Francamente, não é esta Europa com que sonhei. Esta Europa está a ser dominada por “sancionistas” e “predadores”, a começar pelo “império germânico”. Por este caminho, vamos avançar para a implosão da União Europeia, porque outros “exits” estão a caminho, a começar pela Holanda.

Vamos aguardar os acontecimentos, mas o futuro não se apresenta nada risonho.

Ovar, 12 de Julho de 2016

Álvaro Teixeira

quarta-feira, 6 de julho de 2016

O BREXIT e a UNIÃO EUROPEIA


Já se passaram mais de 10 dias sobre o conhecimento dos resultados do referendo sobre a permanência ou não do Reino Unido na União Europeia e entretanto algumas situações aconteceram:

1- A demissão dos principais rostos dos apoiantes do "leave";

2- Afinal fizeram uma campanha, mas não tinham qualquer plano para "day after" em caso de vitória
da posição que defenderam. Vamos ver o que vai acontecer no futuro próximo.

Mas o que mais me impressiona é a atitude das altas "chefias" em relação ao assunto. Uns dizem que o britânicos devem ir já pela porta fora. Outros dizem que devem sair, mas devagar.
Na União Europeia fala-se a diversas vozes e onde ninguém se entende.
Os grandes pensadores da Europa, como modelo de desenvolvimento, de solidariedade entre os estados, uns já não não parte do reinos dos vivos e, neste momento, não temos nenhum líder capaz de obrigar a UE a parar para pensar, porque esta Europa já não serve e começam a aparecer perspectivas de novos "Exits" (Holanda, Dinamarca e até na própria França). A única pessoa que está a impor as regras é uma figura sinistra, Schäuble, que, pelo que defende, quer tornar a Europa numa quinta da Alemanha, coisa que o Hitler não conseguiu pela força das armas, está ele a fazê-lo com os constrangimentos financeiros que vai impondo aos países da UE.

Wolfgang Schäuble, ministro das Finanças do "Império Germânico"

Os grandes decisores da UE são pessoas que não têm legitimidade democrática, porque não se sujeitaram a qualquer votação popular.
Depois de Jaques Delors, na presidência da Comissão Europeia só apareceram figuras cinzentas, como Prodi, Um ex-maoísta convertido ao capitalismo, Durão Barroso e, agora temos um Juncker, envolvido, como primeiro ministro do Luxemburgo, envolvido no escândalo do "Luxleaks".
Depois dos Tratados de Maastrithc, Tratado de Lisboa e do Tratado Orçamental, a Europa mudou profundamente, a solidariedade passou a ser exploração e transformou-se num paraíso para os especuladores financeiros.

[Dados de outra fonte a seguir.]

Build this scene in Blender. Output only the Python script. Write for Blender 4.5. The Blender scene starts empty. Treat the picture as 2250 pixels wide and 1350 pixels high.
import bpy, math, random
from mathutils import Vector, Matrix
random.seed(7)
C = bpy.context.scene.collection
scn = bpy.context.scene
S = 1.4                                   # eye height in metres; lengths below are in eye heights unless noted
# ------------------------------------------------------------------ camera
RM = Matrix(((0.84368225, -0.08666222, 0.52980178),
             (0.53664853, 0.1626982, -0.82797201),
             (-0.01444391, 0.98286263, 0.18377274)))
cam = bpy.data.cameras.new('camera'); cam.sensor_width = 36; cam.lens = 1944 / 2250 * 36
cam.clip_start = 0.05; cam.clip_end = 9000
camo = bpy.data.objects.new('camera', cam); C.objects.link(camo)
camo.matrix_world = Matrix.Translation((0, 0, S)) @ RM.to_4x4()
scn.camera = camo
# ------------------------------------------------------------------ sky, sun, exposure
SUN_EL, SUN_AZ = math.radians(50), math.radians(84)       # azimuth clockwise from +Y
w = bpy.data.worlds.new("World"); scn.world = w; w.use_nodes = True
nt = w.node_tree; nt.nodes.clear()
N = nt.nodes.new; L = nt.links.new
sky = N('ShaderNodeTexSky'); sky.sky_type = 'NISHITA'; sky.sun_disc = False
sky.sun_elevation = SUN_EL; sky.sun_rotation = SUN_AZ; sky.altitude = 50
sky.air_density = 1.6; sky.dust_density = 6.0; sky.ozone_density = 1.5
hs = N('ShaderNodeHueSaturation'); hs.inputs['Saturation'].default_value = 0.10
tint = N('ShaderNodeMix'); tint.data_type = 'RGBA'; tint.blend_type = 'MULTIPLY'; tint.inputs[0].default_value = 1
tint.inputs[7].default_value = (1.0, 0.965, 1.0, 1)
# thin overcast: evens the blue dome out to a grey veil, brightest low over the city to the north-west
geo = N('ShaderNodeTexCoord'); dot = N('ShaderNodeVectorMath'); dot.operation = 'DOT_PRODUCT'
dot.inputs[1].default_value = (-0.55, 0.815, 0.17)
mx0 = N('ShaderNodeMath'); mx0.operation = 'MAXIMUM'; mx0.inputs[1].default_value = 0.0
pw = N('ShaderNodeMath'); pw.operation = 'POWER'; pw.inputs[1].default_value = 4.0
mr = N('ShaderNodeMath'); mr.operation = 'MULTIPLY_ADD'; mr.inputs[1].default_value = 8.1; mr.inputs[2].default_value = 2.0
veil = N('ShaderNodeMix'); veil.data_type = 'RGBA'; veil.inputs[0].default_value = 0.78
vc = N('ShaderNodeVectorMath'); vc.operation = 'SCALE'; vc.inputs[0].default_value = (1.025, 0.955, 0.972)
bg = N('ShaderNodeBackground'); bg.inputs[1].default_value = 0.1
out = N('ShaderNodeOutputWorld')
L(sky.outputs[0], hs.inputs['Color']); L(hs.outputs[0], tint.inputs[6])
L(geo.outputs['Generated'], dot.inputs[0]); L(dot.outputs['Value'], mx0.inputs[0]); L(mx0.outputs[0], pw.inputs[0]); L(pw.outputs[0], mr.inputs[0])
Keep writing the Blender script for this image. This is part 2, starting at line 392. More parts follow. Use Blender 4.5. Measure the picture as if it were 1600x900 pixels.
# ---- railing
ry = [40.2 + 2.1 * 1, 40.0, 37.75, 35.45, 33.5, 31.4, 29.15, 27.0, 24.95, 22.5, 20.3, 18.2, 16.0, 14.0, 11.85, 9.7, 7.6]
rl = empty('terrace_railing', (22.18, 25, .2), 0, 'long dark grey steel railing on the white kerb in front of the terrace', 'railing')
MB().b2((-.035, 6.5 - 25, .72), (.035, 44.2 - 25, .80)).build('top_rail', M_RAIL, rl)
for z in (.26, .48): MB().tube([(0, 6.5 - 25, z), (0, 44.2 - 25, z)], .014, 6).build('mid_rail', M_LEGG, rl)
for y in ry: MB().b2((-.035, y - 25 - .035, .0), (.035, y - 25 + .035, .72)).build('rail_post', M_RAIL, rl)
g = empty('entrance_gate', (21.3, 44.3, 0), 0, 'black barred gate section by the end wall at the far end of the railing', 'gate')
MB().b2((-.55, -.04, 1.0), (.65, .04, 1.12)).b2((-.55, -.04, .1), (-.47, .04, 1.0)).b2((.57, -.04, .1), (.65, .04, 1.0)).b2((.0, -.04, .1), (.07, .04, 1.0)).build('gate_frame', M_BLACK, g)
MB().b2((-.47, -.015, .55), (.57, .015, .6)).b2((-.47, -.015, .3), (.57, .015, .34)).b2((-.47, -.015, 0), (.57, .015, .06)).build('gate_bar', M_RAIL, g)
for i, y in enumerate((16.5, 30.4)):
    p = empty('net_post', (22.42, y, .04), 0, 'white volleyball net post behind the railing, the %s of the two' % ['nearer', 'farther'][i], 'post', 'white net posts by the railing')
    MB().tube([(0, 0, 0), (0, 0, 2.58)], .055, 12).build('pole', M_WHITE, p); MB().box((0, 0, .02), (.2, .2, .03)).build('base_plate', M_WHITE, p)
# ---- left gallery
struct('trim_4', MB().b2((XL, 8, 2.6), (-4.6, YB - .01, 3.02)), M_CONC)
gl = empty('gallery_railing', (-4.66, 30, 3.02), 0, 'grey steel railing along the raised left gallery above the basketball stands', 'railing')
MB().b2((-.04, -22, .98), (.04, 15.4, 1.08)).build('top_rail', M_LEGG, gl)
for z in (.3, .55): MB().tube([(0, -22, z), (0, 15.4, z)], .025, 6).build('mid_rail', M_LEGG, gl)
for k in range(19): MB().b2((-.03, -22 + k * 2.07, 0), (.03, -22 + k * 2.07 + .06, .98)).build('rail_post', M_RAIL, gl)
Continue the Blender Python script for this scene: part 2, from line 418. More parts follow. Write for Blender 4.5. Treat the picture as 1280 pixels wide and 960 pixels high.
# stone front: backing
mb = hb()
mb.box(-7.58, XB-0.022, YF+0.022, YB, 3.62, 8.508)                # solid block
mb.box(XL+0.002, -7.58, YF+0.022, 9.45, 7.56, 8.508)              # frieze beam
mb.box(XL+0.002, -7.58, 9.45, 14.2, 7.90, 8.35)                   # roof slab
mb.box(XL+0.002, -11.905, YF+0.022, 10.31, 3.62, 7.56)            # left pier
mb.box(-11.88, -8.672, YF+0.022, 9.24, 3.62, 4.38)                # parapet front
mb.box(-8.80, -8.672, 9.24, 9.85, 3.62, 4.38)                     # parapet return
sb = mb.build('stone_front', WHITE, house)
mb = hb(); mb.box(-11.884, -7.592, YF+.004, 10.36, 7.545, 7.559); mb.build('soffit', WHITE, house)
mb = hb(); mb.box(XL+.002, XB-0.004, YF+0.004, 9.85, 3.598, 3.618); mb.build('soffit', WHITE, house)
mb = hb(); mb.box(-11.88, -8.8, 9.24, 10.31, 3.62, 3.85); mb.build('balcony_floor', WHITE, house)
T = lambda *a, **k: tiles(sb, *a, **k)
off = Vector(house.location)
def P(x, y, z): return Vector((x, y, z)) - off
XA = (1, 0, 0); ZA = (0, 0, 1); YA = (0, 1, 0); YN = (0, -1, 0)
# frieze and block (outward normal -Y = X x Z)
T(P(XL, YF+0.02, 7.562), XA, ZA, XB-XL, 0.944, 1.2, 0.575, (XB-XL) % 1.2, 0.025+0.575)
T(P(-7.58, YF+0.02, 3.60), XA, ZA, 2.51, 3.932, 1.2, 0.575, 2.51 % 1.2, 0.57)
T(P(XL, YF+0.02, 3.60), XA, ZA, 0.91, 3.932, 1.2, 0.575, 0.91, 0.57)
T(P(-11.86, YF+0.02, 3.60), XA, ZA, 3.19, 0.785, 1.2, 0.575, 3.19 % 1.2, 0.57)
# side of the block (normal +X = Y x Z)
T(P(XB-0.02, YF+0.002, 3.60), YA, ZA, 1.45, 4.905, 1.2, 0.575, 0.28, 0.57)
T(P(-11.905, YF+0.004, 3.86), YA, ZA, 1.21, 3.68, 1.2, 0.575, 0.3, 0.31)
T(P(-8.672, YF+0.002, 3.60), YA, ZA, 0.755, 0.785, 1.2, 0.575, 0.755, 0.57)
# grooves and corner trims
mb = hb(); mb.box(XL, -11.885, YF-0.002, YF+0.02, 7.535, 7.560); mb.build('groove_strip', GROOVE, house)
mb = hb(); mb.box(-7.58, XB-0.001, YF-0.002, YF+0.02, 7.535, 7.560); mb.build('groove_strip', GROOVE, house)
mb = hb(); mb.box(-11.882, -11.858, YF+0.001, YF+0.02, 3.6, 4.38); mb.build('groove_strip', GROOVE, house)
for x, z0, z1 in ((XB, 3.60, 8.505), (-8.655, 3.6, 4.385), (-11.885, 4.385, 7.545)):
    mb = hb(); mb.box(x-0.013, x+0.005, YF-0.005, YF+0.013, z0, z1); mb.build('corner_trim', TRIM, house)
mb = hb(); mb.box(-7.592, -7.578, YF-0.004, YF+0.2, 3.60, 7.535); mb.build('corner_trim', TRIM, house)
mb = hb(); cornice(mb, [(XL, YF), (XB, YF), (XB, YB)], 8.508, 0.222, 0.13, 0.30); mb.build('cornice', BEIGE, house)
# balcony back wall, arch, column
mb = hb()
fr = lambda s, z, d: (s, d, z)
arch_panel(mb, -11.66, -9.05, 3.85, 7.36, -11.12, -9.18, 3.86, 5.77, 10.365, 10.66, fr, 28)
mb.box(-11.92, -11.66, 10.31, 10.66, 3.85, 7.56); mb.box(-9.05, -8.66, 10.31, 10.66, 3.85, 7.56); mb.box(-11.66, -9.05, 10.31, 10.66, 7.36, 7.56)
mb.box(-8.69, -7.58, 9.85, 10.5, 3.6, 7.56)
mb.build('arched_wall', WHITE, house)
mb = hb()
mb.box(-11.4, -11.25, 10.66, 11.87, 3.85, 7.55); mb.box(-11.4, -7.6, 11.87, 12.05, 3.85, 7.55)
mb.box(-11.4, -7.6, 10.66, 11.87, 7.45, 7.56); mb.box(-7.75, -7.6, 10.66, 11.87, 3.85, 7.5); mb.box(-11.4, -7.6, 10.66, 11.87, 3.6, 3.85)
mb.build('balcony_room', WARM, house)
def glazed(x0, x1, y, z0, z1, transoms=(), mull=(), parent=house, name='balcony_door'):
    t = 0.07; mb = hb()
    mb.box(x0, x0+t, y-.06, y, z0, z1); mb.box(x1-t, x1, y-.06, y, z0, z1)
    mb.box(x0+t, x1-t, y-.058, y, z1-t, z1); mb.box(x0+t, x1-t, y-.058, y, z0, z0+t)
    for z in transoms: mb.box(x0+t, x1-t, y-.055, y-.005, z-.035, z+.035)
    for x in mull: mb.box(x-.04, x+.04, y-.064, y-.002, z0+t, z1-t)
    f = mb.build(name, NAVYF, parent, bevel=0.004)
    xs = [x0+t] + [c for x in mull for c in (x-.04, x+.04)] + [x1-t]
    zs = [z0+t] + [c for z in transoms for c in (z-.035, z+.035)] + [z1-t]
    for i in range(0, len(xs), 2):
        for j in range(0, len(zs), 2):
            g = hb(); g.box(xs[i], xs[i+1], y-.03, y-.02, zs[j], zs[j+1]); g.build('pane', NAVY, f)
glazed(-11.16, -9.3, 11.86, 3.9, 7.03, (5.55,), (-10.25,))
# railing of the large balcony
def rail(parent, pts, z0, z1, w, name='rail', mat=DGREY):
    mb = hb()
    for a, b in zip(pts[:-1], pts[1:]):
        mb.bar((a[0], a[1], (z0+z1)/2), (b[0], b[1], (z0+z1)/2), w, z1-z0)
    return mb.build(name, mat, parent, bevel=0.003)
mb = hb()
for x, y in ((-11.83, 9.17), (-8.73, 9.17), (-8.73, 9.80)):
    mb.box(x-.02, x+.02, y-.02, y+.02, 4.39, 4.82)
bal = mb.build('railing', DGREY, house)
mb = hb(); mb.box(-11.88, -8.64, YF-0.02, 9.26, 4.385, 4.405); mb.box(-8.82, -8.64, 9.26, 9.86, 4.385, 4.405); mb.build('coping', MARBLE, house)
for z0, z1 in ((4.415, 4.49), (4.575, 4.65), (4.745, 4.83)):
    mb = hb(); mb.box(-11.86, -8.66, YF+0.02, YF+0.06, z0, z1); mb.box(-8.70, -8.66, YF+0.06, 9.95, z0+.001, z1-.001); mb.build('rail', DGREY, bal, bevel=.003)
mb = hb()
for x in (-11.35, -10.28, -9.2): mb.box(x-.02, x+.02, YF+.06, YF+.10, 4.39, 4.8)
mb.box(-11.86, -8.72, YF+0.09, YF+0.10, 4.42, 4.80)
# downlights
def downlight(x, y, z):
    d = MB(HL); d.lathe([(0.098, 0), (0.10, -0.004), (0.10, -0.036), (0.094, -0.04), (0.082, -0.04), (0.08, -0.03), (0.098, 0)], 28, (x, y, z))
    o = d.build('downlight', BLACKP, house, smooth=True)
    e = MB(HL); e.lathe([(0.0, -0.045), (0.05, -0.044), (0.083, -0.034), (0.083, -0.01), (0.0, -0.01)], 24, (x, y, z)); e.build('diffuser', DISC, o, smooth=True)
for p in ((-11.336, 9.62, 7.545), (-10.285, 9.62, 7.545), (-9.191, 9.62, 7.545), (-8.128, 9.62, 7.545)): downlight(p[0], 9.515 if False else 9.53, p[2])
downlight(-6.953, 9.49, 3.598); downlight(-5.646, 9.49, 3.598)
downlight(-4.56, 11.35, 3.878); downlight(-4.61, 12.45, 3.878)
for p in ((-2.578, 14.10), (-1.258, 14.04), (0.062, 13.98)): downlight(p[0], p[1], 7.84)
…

Durão Barroso, um maoísta convertido ao capitalismo

Do meu ponto de vista, ou a Europa retorna aos princípios que estiveram na base da fundação CEE, ou o seu desmoronamento estará mesmo ali, ao virar da esquina.

Acho que todos deveremos lutar por um verdadeiro retorno da UE aos princípios que estiveram na sua génese, para que os movimentos extremistas e xenófobos deixem de ter razões de existir.